Former Foreign Minister Avigdor Lieberman.Credit: Olivier Fitoussi
Jonathan Lis
Jonathan Lis

Yisrael Beiteinu chairman Avigdor Lieberman’s legislative demands Wednesday boiled down to advance a law imposing the death penalty on terrorists.

The law enjoys support among Likud and Habayit Hayehudi ministers, but Prime Minister Benjamin Netanyahu has put a brake on the bill so far, ordering Likud ministers to oppose it in the Ministerial Committee for Legislation. Last July, the committee decided to establish a governmental team to come up with an agreed upon formula for the bill. Tourism Minister Yariv Levin, who heads the committee, opposes the bill.

A new version was never drawn up, leading to it being buried in practice. Lieberman twice brought his own version to a vote in the plenary in opposition to Netanyahu’s stance, in an attempt to embarrass Likud and Habayit Hayehudi ministers, who were forced to oppose it or to be absent from the vote, and the bill was voted down.

The bill on the death penalty for terrorists is meant to make it easier for military courts to hand down the death penalty and to carry it out. One of the bill’s clauses would empower the court, in contrast to the current version of the military court law, to hand down a death penalty sentence in cases where only a majority of judges rather the entire panel of judges supports such a sentence.

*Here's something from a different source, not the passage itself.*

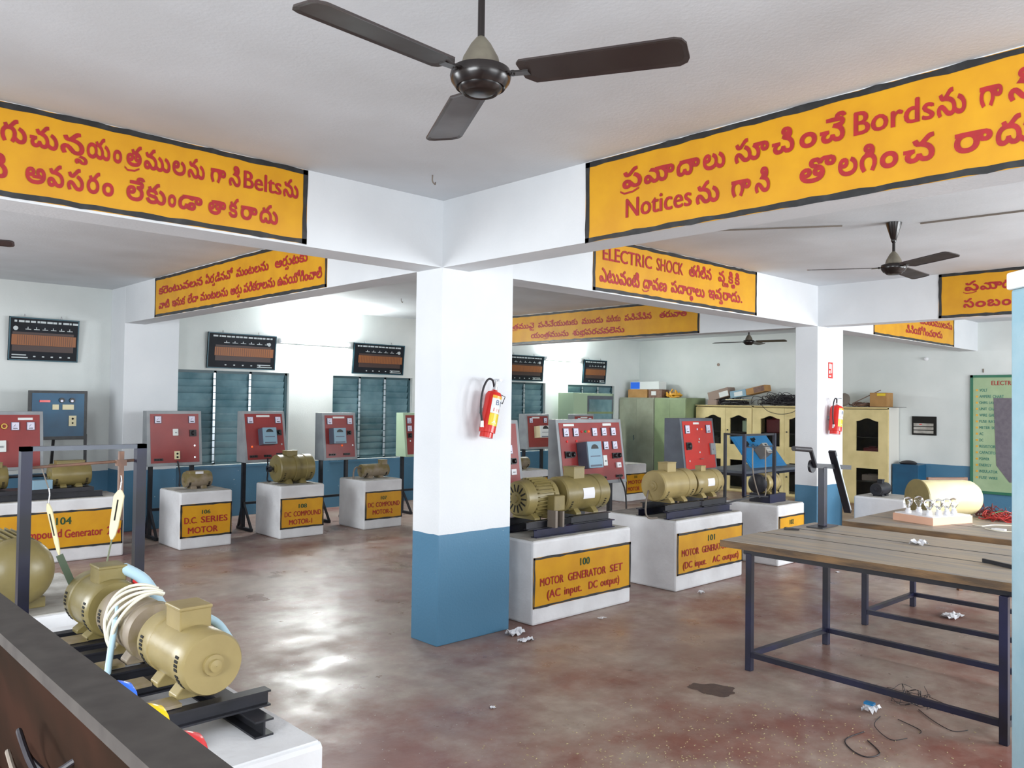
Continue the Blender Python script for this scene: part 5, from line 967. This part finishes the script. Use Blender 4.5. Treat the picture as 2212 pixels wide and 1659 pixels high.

During coalition negotiations last year, Lieberman demanded that party colleague MK Orli Levi-Abekasis be made head of the Labor, Welfare and Health Committee. He is likely to renew this demand in current negotiations.

Lieberman stressed at a Wednesday press conference that he has withdrawn his demand to advance legislation on matters of religion and state in order not to get into a confrontation with the ultra-Orthodox parties. A source in Likud confirmed that dropping these proposals from the agenda was one of the conditions that the Likud set for Lieberman to join the coalition.

Thus, Lieberman is expected to compromise on advancing the bill for civil unions (which does not include same-sex marriages) and restoring reforms in conversion and military conscription to the previous version as approved during the previous Knesset.